AF captain leads Normandy ‘invasion’

Story and photo by Staff Sgt. Travis Edwards
86th Airlift Wing Public Affairs


Timing, precision, guts and excellence — this is the mission commander, someone who takes more than 100 men and women from their home station and drops them on a foreign piece of land with one main mission: getting the aircraft and people to the right places at the right times.

One captain, who has been on four off-station training exercises and worked his first mission commander job at an air drop in Romania, was about to get his will tested when he was hand-selected to be the mission commander for the highly complex, multi-aircraft air drop and flyover above the beaches and towns of Normandy, France.

“Leadership is easy when you are leading great Airmen,” said Capt. Dan Walton, 86th Airlift Wing executive officer, C-130J Super Hercules evaluator pilot and mission commander for the air component of the 68th commemoration of the D-Day drops in Normandy. “I had the opportunity to work with some exceptional Airmen from the 86th Airlift Wing and 435th Contingency Response Group. We led the airborne operations for the entire Air Force team, including Reserve, National Guard and international players.”

The mission commander is in charge of creating timelines, procuring aircraft and personnel, and ensuring the success of the overall mission. When it came down to execution, Walton said if not for the support around him, the mission would have failed.

“The devil is in the details — It’s easy to remember the big rocks,” Walton said about the huge tasks and actions they had to execute. “It’s the small ones that are harder to nail down. Every item needs to be accomplished, they all need coordination and someone to accomplish them, and they can all trip you up.”

But the time and effort everyone put into the OST beforehand, he said, was for only one purpose: to make the mission easier for everyone.

“I always attack these command positions by putting myself in the role of the user. What would I want or need to make my life easier as aircrew flying in, a maintainer turning wrenches or even what kind of information, support or tools would I need that would be helpful to get the job done in a strange, unfamiliar place?” he said.

To pull off such a feat, Walton worked at least 12-hour days through the month before the kick-off of the OST.

“Captain Walton worked for almost an entire year to make this year’s D-Day anniversary event happen,” said Lt. Col. Matthew Wehner, who was the 37th Airlift Squadron director of operations at the time of the air drop. “As is his standard, he pulled it off in an outstanding fashion, fitting of a 37th (Airlift Squadron) Bluetail Warrior.”

Due to the complex nature of planning a seven-day training scenario, Walton said he employed the help of Capt. David “Milo” Milodragovich, an instructor pilot with the 37th AS, Staff Sgt. Marie Gamache, 435th Contingency Response Group security forces detail in charge of keeping all Air Force and other multinational aircraft safe, and a host of Airmen within the 86th Aircraft Maintenance Squadron and the 435th CRG.

Milodragovich was in charge of all 37th AS assets and was second in charge of the formation air drop.
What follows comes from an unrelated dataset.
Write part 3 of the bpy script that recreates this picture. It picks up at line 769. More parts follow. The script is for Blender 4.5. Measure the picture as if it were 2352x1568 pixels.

His aircraft also housed the Army’s “Golden Knights,” an elite group of demonstration and competition parachute teams, who jumped out of the C-130J from about 12,500 feet.

“I couldn’t have done it without the help of everyone else, including Milo,” said Walton, who is pushing eight years in the Air Force. “He and Staff Sergeant Gamache were amazing assets for the whole team when it came to execution.”

The culmination of all the paperwork, coordination, support and aircraft came together in the end when three C-130Js, three Air Force Reserve command C-130s, one Air National Guard C-130, a special operations cargo aircraft and a German Transall C-160 together dropped more than 120 parachutists onto the fields of Normandy.

“It was amazing, flying the same route and wearing the same patch as the brave men who went before us on the original D-Day mission and to see the plan come together after all the hours of preparation,” Walton said. “We knocked it out of the park and I am truly proud our team made it happen.”